We must remember that we are the church. The body is made up of the members of that body. So everything we said this morning could be reversed in one way or another.
I owe to our church, and the members of our church, my prayers; we all do. I owe to you what comfort, support, love, and joy the Lord has given to me. And if you have received any of these things, then you have the responsibility to share them with the rest of us as well. How many times must I forgive the people around me? Seventy times seven you say? And how many times should you forgive one another? What qualifications and limitations did the Lord place on that command to forgive?
Also, as I said earlier, we owe to one another a sanctuary from the world. As I visited the camp ground of the church in Manitoba, Bro. Brittain took me around to several buildings. When we got to the building where the word of God is preached during camp, he called it “the sanctuary.” It looked like a simple log building to me, but he called it “the sanctuary.” Originally that word meant “a sacred place,” but it has come to mean “a place of refuge or safety.” All three of those terms are appropriate for the church building of God. Certainly, we need to be able to bring our burdens before the hearts of the brethren, but there is just a lot of secular stuff, political stuff, sports stuff, which need to be left outside.
As members here, we are obligated first to the Lord and then to our church, as the body of Christ.
I don’t know about you, but I hate being in debt. Right now, I owe more money than I would like, and I am doing all that I can to whittle that down. At least, my payments are being made each month. That is a debt to men, but what a worse debt it is to be behind in payments to the Lord. Remember the scripture says, “owe no man anything” – keep your payments up to date.
When I was a member the Inland Empire Philatelic Society, there was only one responsibility: I had to pay my yearly dues. If I didn’t give them $15.00 a year, I wouldn’t get their news letter, and I couldn’t sit on the board. I could still attend the meetings and participate in other ways, but I would have lost some privileges.
Shouldn’t that sort of thing apply to church members who don’t meet their membership responsibilities? There is no way to quantitatively or qualitatively measure many of the responsibilities members have. But there are at least two which can be measured.
What should we do with members who live in the area but who of their own accord do not attend? I’m not talking about people who are sick, who are without transportation, or who may have other severe limitations. I’m talking about people who have the means and opportunity, but who make the choice to refuse to attend. How can a non-attendee contribute to the spirituality of the church services? Can we be assured of their prayers if we rarely see their faces? Can they comfort or lift us up? Can they, from a distance, join their voices with ours in praise? Without actual physical attendance, they cannot contribute to the fellowship of the body. If they rarely or never telephone or email, showing an interest in whether anyone has been saved recently or if Bro. Kjeldgaard is still coughing, shouldn’t we assume they don’t care? If they don’t care about the church, that is the people who make up the Lord’s church are they good members? If they never comment on our on-line services, shouldn’t we assume they aren’t listening? If they aren’t listening to our preaching and teaching, in what way are they a part of our church?

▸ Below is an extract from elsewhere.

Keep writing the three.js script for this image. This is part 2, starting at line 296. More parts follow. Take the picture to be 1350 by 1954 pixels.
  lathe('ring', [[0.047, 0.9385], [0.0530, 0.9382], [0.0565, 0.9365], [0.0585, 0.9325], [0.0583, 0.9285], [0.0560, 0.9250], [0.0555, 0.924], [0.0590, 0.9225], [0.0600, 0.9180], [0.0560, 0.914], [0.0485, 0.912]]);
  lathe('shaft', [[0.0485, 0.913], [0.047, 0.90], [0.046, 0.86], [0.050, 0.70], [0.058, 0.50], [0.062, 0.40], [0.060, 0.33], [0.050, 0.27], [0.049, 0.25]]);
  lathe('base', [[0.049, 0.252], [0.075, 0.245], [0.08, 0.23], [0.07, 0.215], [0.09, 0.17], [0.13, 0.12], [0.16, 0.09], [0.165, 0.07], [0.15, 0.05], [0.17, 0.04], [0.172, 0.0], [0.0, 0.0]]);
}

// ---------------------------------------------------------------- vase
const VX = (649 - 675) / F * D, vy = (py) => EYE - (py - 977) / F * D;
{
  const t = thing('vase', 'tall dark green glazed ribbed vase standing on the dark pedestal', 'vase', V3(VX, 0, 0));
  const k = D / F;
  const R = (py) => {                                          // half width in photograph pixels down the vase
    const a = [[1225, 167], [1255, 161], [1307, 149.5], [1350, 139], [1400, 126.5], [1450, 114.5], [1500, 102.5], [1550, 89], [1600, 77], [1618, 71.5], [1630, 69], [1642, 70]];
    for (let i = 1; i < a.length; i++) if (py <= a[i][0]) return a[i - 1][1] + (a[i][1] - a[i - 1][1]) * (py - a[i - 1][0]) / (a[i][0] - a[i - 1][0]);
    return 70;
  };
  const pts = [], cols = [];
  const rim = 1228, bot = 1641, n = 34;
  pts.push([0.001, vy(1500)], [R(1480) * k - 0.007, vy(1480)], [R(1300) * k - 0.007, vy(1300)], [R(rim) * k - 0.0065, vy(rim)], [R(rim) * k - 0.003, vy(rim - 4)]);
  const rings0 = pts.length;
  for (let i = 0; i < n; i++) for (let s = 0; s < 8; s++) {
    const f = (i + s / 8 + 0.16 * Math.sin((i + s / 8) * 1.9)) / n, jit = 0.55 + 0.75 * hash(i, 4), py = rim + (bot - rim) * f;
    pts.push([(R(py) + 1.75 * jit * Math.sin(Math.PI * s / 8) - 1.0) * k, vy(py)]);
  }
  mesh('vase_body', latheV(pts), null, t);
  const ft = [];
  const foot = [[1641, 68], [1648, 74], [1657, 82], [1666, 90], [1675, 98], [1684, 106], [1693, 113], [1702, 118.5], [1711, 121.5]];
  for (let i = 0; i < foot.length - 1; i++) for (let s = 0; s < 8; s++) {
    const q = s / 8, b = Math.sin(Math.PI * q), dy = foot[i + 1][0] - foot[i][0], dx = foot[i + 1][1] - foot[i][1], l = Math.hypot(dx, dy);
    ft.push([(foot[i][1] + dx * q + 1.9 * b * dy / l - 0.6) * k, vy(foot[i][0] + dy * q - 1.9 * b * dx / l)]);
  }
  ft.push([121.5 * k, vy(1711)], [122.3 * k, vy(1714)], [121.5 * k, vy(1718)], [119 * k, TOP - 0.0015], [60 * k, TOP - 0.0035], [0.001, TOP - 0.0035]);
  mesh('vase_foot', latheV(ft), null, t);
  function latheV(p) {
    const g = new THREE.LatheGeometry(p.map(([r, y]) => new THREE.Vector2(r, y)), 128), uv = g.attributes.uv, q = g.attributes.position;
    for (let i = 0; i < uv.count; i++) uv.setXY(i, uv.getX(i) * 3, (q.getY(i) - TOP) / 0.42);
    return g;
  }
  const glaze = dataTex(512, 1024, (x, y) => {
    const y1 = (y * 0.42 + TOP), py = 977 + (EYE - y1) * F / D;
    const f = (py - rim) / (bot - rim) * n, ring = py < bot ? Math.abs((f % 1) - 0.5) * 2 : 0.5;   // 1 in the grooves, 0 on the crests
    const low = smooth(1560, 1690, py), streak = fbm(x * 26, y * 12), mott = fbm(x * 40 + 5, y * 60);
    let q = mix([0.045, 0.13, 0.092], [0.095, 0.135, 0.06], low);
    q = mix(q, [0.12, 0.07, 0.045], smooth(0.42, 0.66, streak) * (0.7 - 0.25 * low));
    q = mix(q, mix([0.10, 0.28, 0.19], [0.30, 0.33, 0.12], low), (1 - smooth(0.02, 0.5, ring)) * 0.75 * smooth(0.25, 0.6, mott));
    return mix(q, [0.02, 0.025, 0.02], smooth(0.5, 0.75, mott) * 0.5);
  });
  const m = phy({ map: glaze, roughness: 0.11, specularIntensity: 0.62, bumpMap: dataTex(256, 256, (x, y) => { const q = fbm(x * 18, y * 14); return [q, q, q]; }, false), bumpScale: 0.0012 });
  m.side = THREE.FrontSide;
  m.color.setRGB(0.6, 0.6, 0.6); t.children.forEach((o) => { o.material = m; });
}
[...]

I think we ought to have a policy in place stating that we expect local members to be in our services at least once a month, and if they do not attend at all during a three month period we can assume they don’t want to be members. Certainly, there will be occasional problems creating occasional exceptions, and we shouldn’t be absolutely rigid. But what appears to be deliberate and long-tern negligence needs to be dealt with.
But what about those members who don’t live locally? I don’t think it would be unreasonable to expect them to be with us at least once every six months or even more often. We voted some time ago, and we have in place, a fund to help people with travel expenses. Despite being as forgiving as possible, enough is enough, or little is little enough. People who never attend have forsaken one of their membership responsibilities and should be struck from the rolls. There is no benefit to either those people or to the church to maintain their names as members.
And as crass as it sounds, another criteria for examining a church member would be his giving. Certainly not me, and in fact no one, is ever going to demand a look at members’ tax returns to determine if everyone is truly tithing. There is no camera over the offering box recording everyone who drops something in. But when it comes to distant members, there is only one way for those people to tithe or give their offerings, and that is through the mail. In other words, the church knows whether or not those people care if the church can pay its bills and meet its missionary obligations. If those people are not showing enough interest in their church to be present every now and then, they should at least send their offerings on a regular basis. If our distant members care nothing about the financial condition of the church, doesn’t it say something about their love and allegiance? Doesn’t it suggest that they don’t care whether or not the church can survive? Tithes and offerings are not directly about the financial stability of the church. Tithes and offerings are more about the spiritual condition of the giver. The Lord Jesus said, “Where your treasure is, there will your heart be also.” And turning it around, we might say, “Where your heart is there will your treasure go.”
I think that the church ought to have some sort of policy in this regard as well. It doesn’t have to be my standard; I’d be happy to listen to your suggestions. But the question remains: should people who refuse to support their church remain members? In secular organizations, not paying one’s dues means the loss of membership. Shouldn’t that apply to us as well? We may not have Biblical precedence, but we do have Biblical principles.
In a couple weeks, we will have our annual business meeting. I would like to recommend that we set these two points as standards for church membership: attendance and giving. If people, both local people and distant members, choose not to meet these standards, then we should take their behavior as an indication of their desire not to be members of Calvary Baptist.